Are your name and address printed on the cover? Your name is not a problem: someone who wants to read the book won’t care, and unless your name is Starburst Bananarama, no one who knows you is going to be sure that was your book. But it is up to you to decide whether you want your address going out there WITH your name. This happens a lot with magazines. Yes, you can cut your name OFF the magazine, but that’s only worth the trouble if you’re putting it on a rack in your building’s laundry room. At a good Book Fair, this means the price has to be reduced, and it’s not much use to reduce the price on a one dollar item.

Did the person who gave you the book write a mushy poem inside to mark the occasion? Again, this is a matter of opinion. We at the Book Fair love to read these impromptu odes, and if no one really knows that you are Bun-Buns, little harm is done.

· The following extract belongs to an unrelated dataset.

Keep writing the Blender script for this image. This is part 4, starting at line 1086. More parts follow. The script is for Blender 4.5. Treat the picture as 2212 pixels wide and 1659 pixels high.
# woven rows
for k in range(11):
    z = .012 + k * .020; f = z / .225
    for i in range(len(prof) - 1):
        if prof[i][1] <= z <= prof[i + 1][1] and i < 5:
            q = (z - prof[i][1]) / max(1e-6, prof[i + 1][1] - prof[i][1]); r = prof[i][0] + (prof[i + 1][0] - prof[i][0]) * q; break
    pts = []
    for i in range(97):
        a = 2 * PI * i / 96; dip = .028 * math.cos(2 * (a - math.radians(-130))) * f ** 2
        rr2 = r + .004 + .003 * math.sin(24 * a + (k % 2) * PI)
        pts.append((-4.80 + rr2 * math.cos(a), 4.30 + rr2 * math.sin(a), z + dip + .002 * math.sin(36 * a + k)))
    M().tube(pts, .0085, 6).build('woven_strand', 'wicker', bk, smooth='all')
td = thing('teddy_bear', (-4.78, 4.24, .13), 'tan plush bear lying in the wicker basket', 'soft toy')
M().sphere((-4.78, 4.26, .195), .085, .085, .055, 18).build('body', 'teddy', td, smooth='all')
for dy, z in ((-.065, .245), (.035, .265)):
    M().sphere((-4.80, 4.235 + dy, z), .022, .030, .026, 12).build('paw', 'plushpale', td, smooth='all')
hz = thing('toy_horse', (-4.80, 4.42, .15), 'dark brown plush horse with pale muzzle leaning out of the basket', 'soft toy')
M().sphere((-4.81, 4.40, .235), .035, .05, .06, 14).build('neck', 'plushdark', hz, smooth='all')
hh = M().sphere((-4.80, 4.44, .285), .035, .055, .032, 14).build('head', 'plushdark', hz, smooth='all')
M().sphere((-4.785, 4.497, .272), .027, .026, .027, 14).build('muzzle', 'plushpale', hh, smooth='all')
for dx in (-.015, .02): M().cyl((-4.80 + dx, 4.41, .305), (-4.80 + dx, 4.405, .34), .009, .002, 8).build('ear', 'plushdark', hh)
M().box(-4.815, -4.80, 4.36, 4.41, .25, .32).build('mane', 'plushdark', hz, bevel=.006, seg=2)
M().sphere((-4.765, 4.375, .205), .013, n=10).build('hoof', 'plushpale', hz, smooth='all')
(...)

I hope this helps, though I suppose it won’t. Not that I mean you, raspberry ragout, but the world is full of people who bring me that economics textbook that cost them Thirty Dollars in college, and throw away that junky old novel by Victoria Lucas. (Sylvia Plath wrote The Bell Jar under the name Victoria Lucas…just in case you were going to throw that away. I’ll take it, even if your dog did chew it a little. In fact, maybe it’s best if you send all your books here, and let us make the delicate distinction between what will sell and what will become somebody’s insulation.)